Sara of Orcinus writes:
Why Target the Southern Baptists?
Some have questioned my suggestion that if local progressives with limited resources need to do some triage, they should start by aiming their monitoring efforts at their neighborhood Southern Baptists. This recommendation was based mainly on their previous record: the SBC is the second-largest Christian denomination in the country after the Roman Catholic Church; yet they have demonstrated, over and over, a blithe willingness to break the law and abridge the civil rights of people they don't like. It would be brain-dead of us to expect that's going to be any better this year than it's been in the past, no matter who the GOP nominee is.

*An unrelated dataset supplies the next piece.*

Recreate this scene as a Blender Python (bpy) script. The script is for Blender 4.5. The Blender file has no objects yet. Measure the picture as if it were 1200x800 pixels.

And if it's Huckabee, the odds are overwhelming that will get much worse.
I've written extensively about the sense of smug superiority that's settled into the SBC over the past few years, much of it drawn from an essential belief that their special relationship with God not only makes them morally superior to the rest of us, but also exempts them from the need to observe the law. Beyond that: they're openly committed to tearing down the rule of law entirely and replacing it with a theocracy -- and have taken the leading role in the effort to put judges onto the bench who will enforce their Biblical order in the meantime.
The belief that our democratic government is illegitimate, coupled with the arrogance of the twice-born, has already led them into all kinds of serious legal trouble. A brief recap of posts that Dave and I have done in just the past year demonstrates this more than adequately. The church is currently embroiled in a year-long scandal -- to which it has made no effective policy response whatsoever -- involving over 50 ministers arrested (and many convicted) on charges of sexually abusing children in their congregations. They have also allied themselves with hate groups promoting anti-gay violence (including one that's been implicated in at least one murder). One of the SBC's national leaders has gone on record defending torture as scriptural; another lost his military chaplaincy when it was discovered he was keeping a sex slave. His fellow SBC pastors knew -- but they looked the other way.
And, of course, there's the fact that the church's national leadership has already proven itself -- twice over -- more than happy to break the law specifically so it could endorse Huckabee. And this happened long before Huck had a ghost of a chance in a primary. Since Huckabee is himself an SBC minister, it's not out of line to presume that the church will be uniquely aggressive (and, perhaps, characteristically lawless) in campaigning for one of its own. This is the shot they've been waiting for -- and they've got every incentive not to let a little thing like the IRS stand in the way.